Songjiang district. 1,5 million d'habitants. Banlieue chic de Shanghai, dédiée aux campus universitaires. Rendez-vous au China-Arab Research Center on Reform and Development, influent think thank et prestigieuse institution académique, placée sous la coupe de Shanghai International Studies University (SISU). Des sections d'étudiants font leur jogging matinal en tenue militaire.
Le service militaire, obligatoire, c'est un mois d'initiation que les jeunes Chinois(e)s accomplissent au lycée ou à l'université. 13 septembre, c'est la fête de la Lune, fête de l'union familiale, sacrée par excellence à Shanghai.
Pourtant, le professeur Wang (Guangda), son staff, une compagnie d'étudiants es littérature arabe sont au bon accueil. Sur data shows, le professeur, directeur exécutif du centre de recherche, projette les étapes de réalisation des «miracles chinois». L'homme parle de «trillions de dollars», conjugue les agrégats économiques en milliards de milliards de dollars américains.
Depuis 2010, la Chine a détrôné le Japon et est devenue la deuxième puissance mondiale après les USA. En 70 ans, la Chine enfile les records et affole les compteurs (et contemplateurs de dogmes) : taux de croissance à deux chiffres. Une moyenne de 9,4% entre 1979 et 2018.

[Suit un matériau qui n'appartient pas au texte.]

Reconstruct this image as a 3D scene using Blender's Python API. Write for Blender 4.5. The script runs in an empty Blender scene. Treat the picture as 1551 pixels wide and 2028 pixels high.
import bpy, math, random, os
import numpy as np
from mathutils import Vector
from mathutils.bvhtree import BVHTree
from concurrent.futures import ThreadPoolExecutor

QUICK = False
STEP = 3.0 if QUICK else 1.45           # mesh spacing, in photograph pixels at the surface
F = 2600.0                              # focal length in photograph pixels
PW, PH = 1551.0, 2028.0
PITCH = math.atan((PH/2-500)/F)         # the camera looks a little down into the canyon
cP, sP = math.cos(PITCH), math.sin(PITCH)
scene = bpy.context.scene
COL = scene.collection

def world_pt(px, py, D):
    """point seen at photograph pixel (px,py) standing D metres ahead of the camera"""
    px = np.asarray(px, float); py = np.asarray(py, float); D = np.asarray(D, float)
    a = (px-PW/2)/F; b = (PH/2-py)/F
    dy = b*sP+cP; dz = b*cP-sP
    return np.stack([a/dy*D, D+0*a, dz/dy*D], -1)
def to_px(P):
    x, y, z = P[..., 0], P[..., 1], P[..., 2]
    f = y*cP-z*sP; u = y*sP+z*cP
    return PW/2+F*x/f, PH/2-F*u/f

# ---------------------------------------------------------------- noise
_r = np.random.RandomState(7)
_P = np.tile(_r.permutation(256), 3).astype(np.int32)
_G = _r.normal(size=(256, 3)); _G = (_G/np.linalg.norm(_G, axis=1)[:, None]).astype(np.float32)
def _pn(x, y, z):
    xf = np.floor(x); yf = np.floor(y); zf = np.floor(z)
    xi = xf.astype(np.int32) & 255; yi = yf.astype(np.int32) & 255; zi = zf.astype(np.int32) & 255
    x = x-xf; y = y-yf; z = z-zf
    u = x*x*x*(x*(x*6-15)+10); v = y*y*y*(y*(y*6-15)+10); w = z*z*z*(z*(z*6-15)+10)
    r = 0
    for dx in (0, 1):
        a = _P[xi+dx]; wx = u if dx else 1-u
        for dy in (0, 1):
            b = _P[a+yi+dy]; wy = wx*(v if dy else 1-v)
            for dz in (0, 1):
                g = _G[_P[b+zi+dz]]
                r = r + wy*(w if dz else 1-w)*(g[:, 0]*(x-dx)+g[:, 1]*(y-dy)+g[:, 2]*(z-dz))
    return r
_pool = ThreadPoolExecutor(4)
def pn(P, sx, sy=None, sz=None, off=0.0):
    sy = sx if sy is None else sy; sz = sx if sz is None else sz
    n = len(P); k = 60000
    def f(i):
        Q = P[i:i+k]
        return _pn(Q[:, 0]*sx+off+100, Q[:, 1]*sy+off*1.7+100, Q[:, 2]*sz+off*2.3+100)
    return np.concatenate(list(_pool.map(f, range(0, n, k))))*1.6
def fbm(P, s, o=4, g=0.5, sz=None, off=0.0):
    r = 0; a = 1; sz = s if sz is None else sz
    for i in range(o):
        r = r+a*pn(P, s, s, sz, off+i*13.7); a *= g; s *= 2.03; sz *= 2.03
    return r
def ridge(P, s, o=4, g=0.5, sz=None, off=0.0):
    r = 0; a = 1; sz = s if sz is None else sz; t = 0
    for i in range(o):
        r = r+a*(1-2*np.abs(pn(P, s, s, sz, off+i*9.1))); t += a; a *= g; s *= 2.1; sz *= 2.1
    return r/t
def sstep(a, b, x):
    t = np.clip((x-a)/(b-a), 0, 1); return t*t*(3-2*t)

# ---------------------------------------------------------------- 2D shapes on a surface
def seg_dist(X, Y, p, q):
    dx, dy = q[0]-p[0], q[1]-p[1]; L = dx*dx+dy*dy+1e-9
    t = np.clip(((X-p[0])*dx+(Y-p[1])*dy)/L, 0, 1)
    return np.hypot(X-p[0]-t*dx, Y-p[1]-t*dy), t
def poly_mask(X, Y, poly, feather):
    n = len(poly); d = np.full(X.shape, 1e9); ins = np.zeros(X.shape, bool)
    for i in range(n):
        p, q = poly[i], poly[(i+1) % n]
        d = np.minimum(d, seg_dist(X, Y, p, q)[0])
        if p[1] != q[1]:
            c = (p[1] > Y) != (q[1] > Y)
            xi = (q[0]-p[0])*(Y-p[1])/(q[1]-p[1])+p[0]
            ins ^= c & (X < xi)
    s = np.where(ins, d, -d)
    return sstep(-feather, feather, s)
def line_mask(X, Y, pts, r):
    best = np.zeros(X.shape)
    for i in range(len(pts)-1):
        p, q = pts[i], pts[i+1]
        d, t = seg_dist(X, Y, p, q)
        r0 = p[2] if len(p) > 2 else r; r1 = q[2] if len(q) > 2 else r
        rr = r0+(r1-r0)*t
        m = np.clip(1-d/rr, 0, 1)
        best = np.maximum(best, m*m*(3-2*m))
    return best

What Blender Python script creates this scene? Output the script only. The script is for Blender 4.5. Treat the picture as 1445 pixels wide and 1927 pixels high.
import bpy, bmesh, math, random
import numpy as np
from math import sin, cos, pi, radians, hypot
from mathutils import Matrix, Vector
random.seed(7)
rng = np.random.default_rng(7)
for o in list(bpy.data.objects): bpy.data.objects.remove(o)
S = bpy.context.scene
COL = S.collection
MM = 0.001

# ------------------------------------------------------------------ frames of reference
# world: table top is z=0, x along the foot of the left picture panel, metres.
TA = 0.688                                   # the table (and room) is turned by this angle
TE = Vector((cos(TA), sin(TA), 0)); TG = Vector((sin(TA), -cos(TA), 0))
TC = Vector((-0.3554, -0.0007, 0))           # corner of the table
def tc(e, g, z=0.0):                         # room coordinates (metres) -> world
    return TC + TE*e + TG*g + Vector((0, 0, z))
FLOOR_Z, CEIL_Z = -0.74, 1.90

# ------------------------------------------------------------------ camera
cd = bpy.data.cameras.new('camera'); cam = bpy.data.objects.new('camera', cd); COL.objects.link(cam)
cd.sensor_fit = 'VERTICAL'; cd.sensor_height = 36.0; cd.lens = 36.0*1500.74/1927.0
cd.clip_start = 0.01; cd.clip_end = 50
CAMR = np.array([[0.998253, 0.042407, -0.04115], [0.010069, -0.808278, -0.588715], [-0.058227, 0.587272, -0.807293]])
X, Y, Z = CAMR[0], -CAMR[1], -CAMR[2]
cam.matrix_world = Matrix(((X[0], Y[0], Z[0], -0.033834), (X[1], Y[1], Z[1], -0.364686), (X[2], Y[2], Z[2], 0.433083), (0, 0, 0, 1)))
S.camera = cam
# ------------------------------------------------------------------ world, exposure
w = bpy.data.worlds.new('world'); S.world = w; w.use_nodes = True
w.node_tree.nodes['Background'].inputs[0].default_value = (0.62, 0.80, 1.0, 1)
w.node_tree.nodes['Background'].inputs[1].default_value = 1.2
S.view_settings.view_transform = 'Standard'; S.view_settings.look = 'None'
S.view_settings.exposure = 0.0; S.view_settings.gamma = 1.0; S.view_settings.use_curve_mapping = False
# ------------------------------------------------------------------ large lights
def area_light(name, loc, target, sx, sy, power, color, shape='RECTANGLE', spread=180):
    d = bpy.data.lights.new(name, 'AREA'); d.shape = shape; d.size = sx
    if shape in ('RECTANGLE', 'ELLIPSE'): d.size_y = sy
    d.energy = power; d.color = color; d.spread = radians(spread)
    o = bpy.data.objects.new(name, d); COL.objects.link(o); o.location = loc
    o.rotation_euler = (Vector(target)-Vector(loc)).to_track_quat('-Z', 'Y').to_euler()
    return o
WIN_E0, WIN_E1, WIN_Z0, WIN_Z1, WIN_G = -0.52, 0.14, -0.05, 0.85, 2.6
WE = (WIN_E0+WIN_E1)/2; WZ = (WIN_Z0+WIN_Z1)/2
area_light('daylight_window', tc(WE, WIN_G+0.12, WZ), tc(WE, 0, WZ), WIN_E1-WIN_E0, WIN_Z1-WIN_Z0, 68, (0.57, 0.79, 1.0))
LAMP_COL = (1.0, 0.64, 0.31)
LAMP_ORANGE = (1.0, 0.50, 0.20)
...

PIB : de 210 milliards de dollars en 1978, il est passé à 9 trillions de dollars en 2018, soit 16% de la richesse mondiale. A la même période, le revenu par habitant est passé de 222 dollars/an à 9732 dollars. Soit le double de la moyenne mondiale.
La Chine exportait pour un peu plus de 20 milliards de dollars/an, elle culmine aujourd'hui à 4,62 trillions de dollars. Réserves de change : des 167 millions de dollars laissés par Mao à sa mort, la Chine s'est constituée un bas de laine à 3 trillions de dollars. «En 2010, avec un PIB de 5,8 trillions de dollars, nous avons évincé le Japon et, en 5 ans, la Chine a produit l'équivalent d'un deuxième Japon.»
Le monde à l'ère du «Consensus de Pékin»
Le professeur Wang expose, de sa voix monocorde, les paliers de la réussite qui n'est ni le fruit d'un «hasard» et/ou le produit d'une fatalité, précise-t-il, ni d'une «expertise secrète». «Longtemps, on a laissé croire qu'il n'existe qu'une seule voie pour moderniser un pays : la voie occidentale.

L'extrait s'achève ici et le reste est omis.